Et là, au lieu de commencer à avoir de sérieux doutes sur la possibilité de voir apparaître dans une minute une soixantaine de musiciens comme par magie de derrière les maigres fourrés du parc (les militaires sont très forts pour le camouflage), je me réjouis d’avance de ce menu, galvanisé par la bonne humeur communicative de la quarantaine de congénères qui m’entourent.
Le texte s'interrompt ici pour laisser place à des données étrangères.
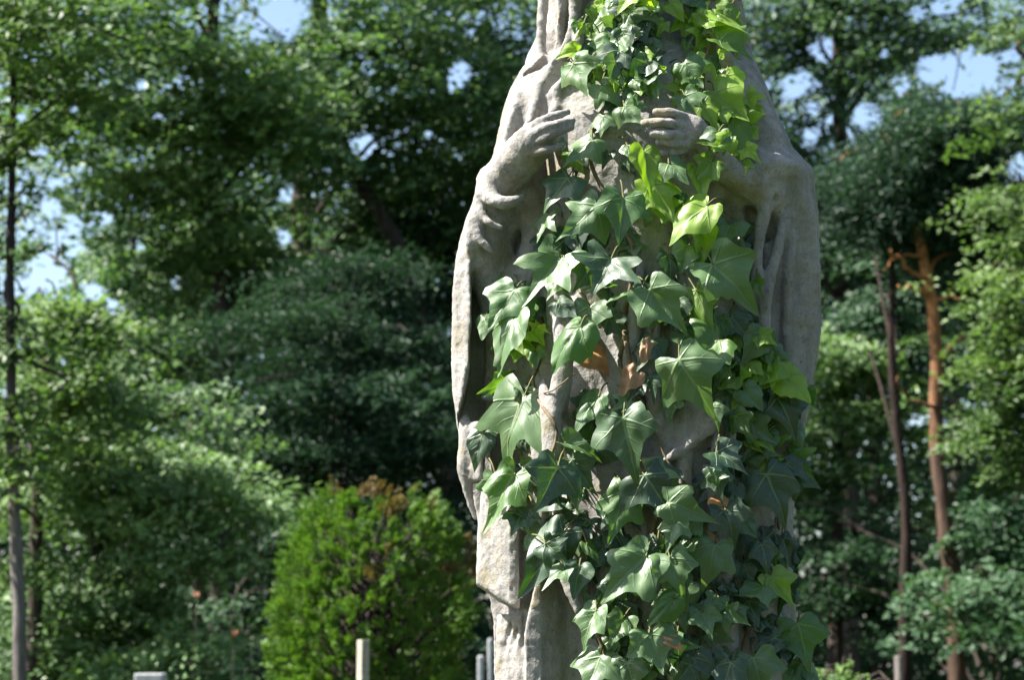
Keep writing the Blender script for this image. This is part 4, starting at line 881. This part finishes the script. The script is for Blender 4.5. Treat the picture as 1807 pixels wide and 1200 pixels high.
# ------------------------------------------------------------------ thuja bush
def thuja():
    rs = np.random.default_rng(5); D = 10.0
    base = W(655, 1250, D+CAMY); root = empty('thuja_bush', (float(base[0]), float(base[1]), 0)); tag(root, 'rounded bright green clipped conifer bush with brown dying patches', 'bush')
    OUT = [(880, 655, 2), (888, 580, 750), (908, 548, 780), (945, 524, 802), (990, 506, 815), (1050, 498, 824), (1080, 488, 822), (1130, 490, 806), (1200, 498, 800), (1400, 520, 780), (1600, 560, 740), (1650, 600, 700)]
    O = np.array([(a, b, c) if c > 5 else (a, 655-8, 655+8) for a, b, c in OUT], float)
    n = 5200; py = 886+(1640-886)*rs.random(n)**.85; l = np.interp(py, O[:, 0], O[:, 1]); r = np.interp(py, O[:, 0], O[:, 2])
    ph = rs.uniform(0, 2*np.pi, n); rr = rs.uniform(.84, 1.0, n)
    lob = 1+.06*np.sin(ph*5+py/50.)+.055*np.sin(ph*8-py/27.)
    sc = D/F; cx = (l+r)/2; a = (r-l)/2
    py = py+rs.normal(0, 6, n)-(np.abs(np.sin(cx*0+ph*3))*16*(py < 900))
    c0 = np.array([W(x, y, D+CAMY) for x, y in zip(cx, py)])
    P = c0+np.stack([np.cos(ph)*a*sc*rr*lob, np.sin(ph)*a*sc*rr*lob*.95, 0*ph], 1)
    P = P[P[:, 2] > .05]; ph = ph[:len(P)]
    outw = P-np.array([base[0], base[1], 0]); outw[:, 2] = 0; outw /= np.linalg.norm(outw, axis=1)[:, None]+1e-6
    zt = W(655, 870, D+CAMY)[2]; ft = np.clip((P[:, 2]-(zt-.55))/.55, 0, 1)
    brown = vnoise(P, 5.0, 9)*1.6+vnoise(P, 13, 10)*.9+(ft-.5)*.15+np.clip((P[:, 0]-base[0])*.5, -.3, .3)
    tone = np.where(brown > .52, .85, .3+.3*rs.random(len(P)))
    m = 46; N_ = len(P); i = np.repeat(np.arange(N_), m); M = len(i)
    axd = outw*1.0+np.array([0, 0, 1.0])*(.6+ft[:, None]*.6)+rs.normal(0, .42, (N_, 3)); axd /= np.linalg.norm(axd, axis=1)[:, None]
    side = np.cross(axd, rs.normal(0, 1, (N_, 3))); side /= np.linalg.norm(side, axis=1)[:, None]
    L = rs.uniform(.045, .085, N_); s = rs.random(M); w = (rs.random(M)-.5)*2*np.sin(np.pi*(.15+.8*s))*.38
    q = P[i]+axd[i]*(s*L[i])[:, None]+side[i]*(w*L[i])[:, None]+rs.normal(0, .003, (M, 3))
    d = axd[i]+side[i]*(w*1.8)[:, None]+rs.normal(0, .15, (M, 3)); d /= np.linalg.norm(d, axis=1)[:, None]
    nn = np.cross(axd, side)[i]+rs.normal(0, .4, (M, 3)); sd = np.cross(d, nn); sd /= np.linalg.norm(sd, axis=1)[:, None]
    ll = rs.uniform(.009, .018, M)[:, None]; ww = rs.uniform(.0035, .006, M)[:, None]
    V = np.stack([q-d*ll*.5, q+sd*ww, q+d*ll*.6, q-sd*ww], 1).reshape(-1, 3)
    tn = np.clip(tone[i]+rs.normal(0, .07, M), 0, 1)
    link('foliage', npmesh('foliage', V, np.arange(M*4).reshape(-1, 4), False, {'tone': np.repeat(tn, 4)}), M_THUJA, root)
    # dark inner mass of old twigs and stems
    lm = []
    for _ in range(9):
        x = rs.normal(0, .05); y = rs.normal(0, .05); lm.append(tube(spline([(base[0]+x, base[1]+y, -.05), (base[0]+x*1.5, base[1]+abs(y)*1.5, 1.0), (base[0]+x*1.8, base[1]+abs(y)*1.8, zt-.45)], 10), np.linspace(.03, .008, 10), 6))
    for _ in range(700):
        k = rs.integers(N_); a_ = P[k]; b_ = np.array([base[0], base[1], a_[2]-.25])+rs.normal(0, .04, 3); lm.append(tube([b_, (a_+b_)/2+rs.normal(0, .02, 3), a_], [.008, .006, .003], 4))
    v, f = merge(lm); link('stems', npmesh('stems', v, f), M_BARK, root)
thuja()

# ------------------------------------------------------------------ grave furniture and small things
c = W(641, 1130, 5.0); po = empty('wooden_post', (c[0], c[1], 0)); tag(po, 'thin pale weathered wooden post in front of the clipped bush', 'post')
me = boxmesh(-.017, .017, -.017, .017, -.1, c[2], .003); o = link('shaft', me, M_WOOD); o.location = (c[0], c[1], 0); o.rotation_euler = (0, 0, math.radians(38)); o.parent = po; o.matrix_parent_inverse = Matrix.Translation(-Vector(po.location))
gm = boxmesh(-.018, .018, -.018, .018, c[2]-.35, c[2]-.31, .002); o = link('crosspiece', gm, M_WOOD); o.location = (c[0], c[1]+.028, 0); o.scale = (5, .6, 1); o.parent = po; o.matrix_parent_inverse = Matrix.Translation(-Vector(po.location))
def stone_slab(px, py, w, D, lab, h=None, name='gravestone', w2=.14, mat=None):
    c = W(px, py, D+CAMY); r = empty(name, (c[0], c[1], 0)); tag(r, lab, 'gravestone')
    me = boxmesh(c[0]-w/2, c[0]+w/2, c[1], c[1]+w2, .2, c[2], .012); link('slab', me, mat or M_GRAVE, r)
    link('base', boxmesh(c[0]-w/2-.1, c[0]+w/2+.1, c[1]-.08, c[1]+w2+.1, -.05, .198, .012), M_PLINTH, r); return r
stone_slab(865, 1127, .030, 12, 'narrow pale marker just left of the stone figure\'s skirt, the taller of two')
stone_slab(848, 1157, .035, 12, 'narrow pale marker left of the stone figure\'s skirt, the shorter of two')
stone_slab(262, 1189, .16, 12, 'pale gravestone with only its top edge showing under leaves at the bottom left')
stone_slab(1588, 1158, .03, 14, 'small dim grey marker in the shade of the wood at the bottom right', mat=M_BARKG2)
def flower(px, py, D, lab, mat=M_RUST):
    c = W(px, py, D+CAMY); r = empty('dried_flower', (c[0], c[1], 0)); tag(r, lab, 'flower')
    v, f = tube(spline([(c[0]+.02, c[1], -.02), (c[0]-.02, c[1], c[2]*.5), c], 8), np.linspace(.003, .0015, 8), 6); link('stalk', npmesh('stalk', v, f), M_BARK, r)
    V = []; Fq = []; n = 0
    for k in range(16):
        a = rs.uniform(0, 6.28); e = rs.uniform(-.4, 1.2); d = np.array([math.cos(a)*math.cos(e), math.sin(a)*math.cos(e), math.sin(e)]); s = np.cross(d, [0, 0, 1]); s /= np.linalg.norm(s)+1e-6
        q = c+d*.004; V += [q, q+d*.018+s*.008, q+d*.034, q+d*.018-s*.008]; Fq.append((n, n+1, n+2, n+3)); n += 4
    link('petals', npmesh('petals', V, Fq, False), mat, r)
flower(347, 1052, 12, 'small reddish withered flower head above the leaves, low at the left')
flower(413, 1122, 12, 'small reddish withered flower head on a tall stalk, left of the clipped bush')
flower(488, 1188, 10, 'small orange flower head at the foot of the clipped bush')
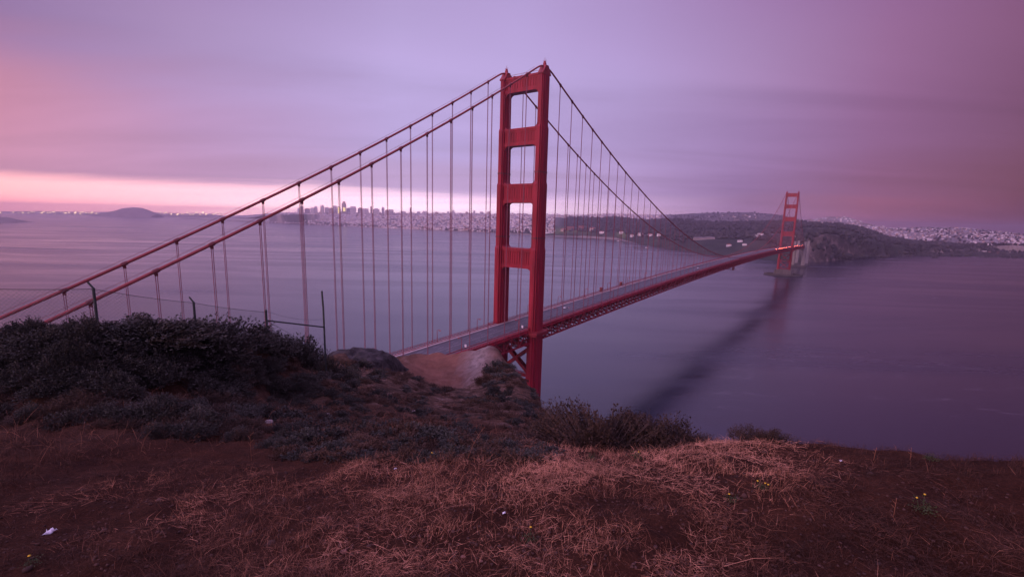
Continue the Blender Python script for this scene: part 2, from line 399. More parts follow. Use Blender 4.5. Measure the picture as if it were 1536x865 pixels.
def ground_mat():
    m = bpy.data.materials.new('headland_soil'); m.use_nodes = True; t = m.node_tree; t.nodes.clear()
    N = lambda ty: t.nodes.new(ty); K = t.links.new
    o = N('ShaderNodeOutputMaterial'); p = N('ShaderNodeBsdfPrincipled'); K(p.outputs[0], o.inputs[0]); p.inputs['Roughness'].default_value = 0.95; p.inputs['Specular IOR Level'].default_value = 0.1
    tcn = N('ShaderNodeTexCoord')
    def noise(sc, det=5, ro=0.6):
        n = N('ShaderNodeTexNoise'); n.inputs['Scale'].default_value = sc; n.inputs['Detail'].default_value = det; n.inputs['Roughness'].default_value = ro
        K(tcn.outputs['Object'], n.inputs['Vector']); return n.outputs[0]
    def ramp(src, stops):
        r_ = N('ShaderNodeValToRGB'); K(src, r_.inputs[0]); e = r_.color_ramp.elements
        e[0].position, e[0].color = stops[0][0], (*stops[0][1], 1); e[1].position, e[1].color = stops[-1][0], (*stops[-1][1], 1)
        for p_, c in stops[1:-1]: x = e.new(p_); x.color = (*c, 1)
        return r_.outputs[0]
    def mix(f, x, y):
        n = N('ShaderNodeMix'); n.data_type = 'RGBA'; K(f, n.inputs[0]); K(x, n.inputs[6]); K(y, n.inputs[7]); return n.outputs[2]
    soil = ramp(noise(2.6, 8), [(0.3, (0.014, 0.0055, 0.0035)), (0.5, (0.036, 0.013, 0.007)), (0.68, (0.082, 0.031, 0.017))])
    fine = ramp(noise(38, 6, 0.7), [(0.3, (0.010, 0.004, 0.0025)), (0.55, (0.050, 0.0175, 0.009)), (0.75, (0.14, 0.054, 0.030))])
    n = N('ShaderNodeMix'); n.data_type = 'RGBA'; n.inputs[0].default_value = 0.55; K(soil, n.inputs[6]); K(fine, n.inputs[7]); near = n.outputs[2]
    scrub = ramp(noise(0.9, 9, 0.78), [(0.36, (0.014, 0.010, 0.008)), (0.46, (0.060, 0.036, 0.026)), (0.55, (0.13, 0.074, 0.052)), (0.64, (0.23, 0.16, 0.135))])
    def attr(nm):
        n = N('ShaderNodeAttribute'); n.attribute_name = nm; return n.outputs['Fac']
    c = mix(attr('far'), near, scrub)
    dirt = ramp(noise(0.8, 7, 0.6), [(0.3, (0.19, 0.085, 0.062)), (0.55, (0.25, 0.112, 0.080)), (0.75, (0.29, 0.145, 0.110))])
    pale = ramp(noise(1.3, 7, 0.65), [(0.3, (0.16, 0.12, 0.11)), (0.6, (0.34, 0.27, 0.25)), (0.8, (0.42, 0.36, 0.33))])
    c = mix(attr('bare'), c, dirt); c = mix(attr('pale'), c, pale)
    K(c, p.inputs['Base Color'])
    bp = N('ShaderNodeBump'); bp.inputs['Distance'].default_value = 0.03; K(noise(26, 8, 0.7), bp.inputs['Height']); 
    bp2 = N('ShaderNodeBump'); bp2.inputs['Distance'].default_value = 0.6; K(noise(1.3, 9, 0.72), bp2.inputs['Height']); K(attr('far'), bp2.inputs['Strength']); K(bp.outputs[0], bp2.inputs['Normal'])
    K(bp2.outputs[0], p.inputs['Normal'])
    return m
M['ground'] = ground_mat()
gme = mesh_np('ground', gv, [quads], M['ground'], smooth=True)
for nm, arr in (('bare', knoll_mask(uu, vv)), ('pale', pale_mask(uu, vv)), ('far', np.clip((RR - 8) / 8, 0, 1))):
    at_ = gme.attributes.new(nm, 'FLOAT', 'POINT'); at_.data.foreach_set('value', arr.ravel().astype(np.float32))
tag(link('ground', gme), kind='structure')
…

Et c’est à ce moment-là que les mecs de la sono ont appuyé sur le bouton pour lancer le CD de Berlioz (oui, ils sont deux, les mecs : un pour lancer le CD de Berlioz et un pour lancer le CD de Dvorak). Le souffle ne venait pas du vent dans les arbres, mais bien des enceintes posées dans l’herbe que le public regardait avec le même amour qu’ils auraient regardé une violoniste ou un trompettiste de chair et d’os.

Une petite ampoule s’est alors enfin allumée dans ma tête et j’ai compris que le concept était de venir jusqu’ici pour s’asseoir dans l’herbe et écouter un disque pendant deux heures en «humant l’humus» comme disait ce cher Gaston Lagaffe. Et que nous ne verrions pas la queue d’un musicien ce soir-là, pas même en vidéo sur un grand écran.

Je ne sais pas si c’est parce que j’étais vexé de m’être fait avoir comme un bleu (bah oui, il la fallait bien cette métaphore militaire), mais j’ai trouvé ça vraiment très con et du coup pour noyer mon chagrin je suis allé boire l’apéro ailleurs, place Châteauneuf pour être précis.  Y’avait pas de musique, mais c’était vachement mieux quand même.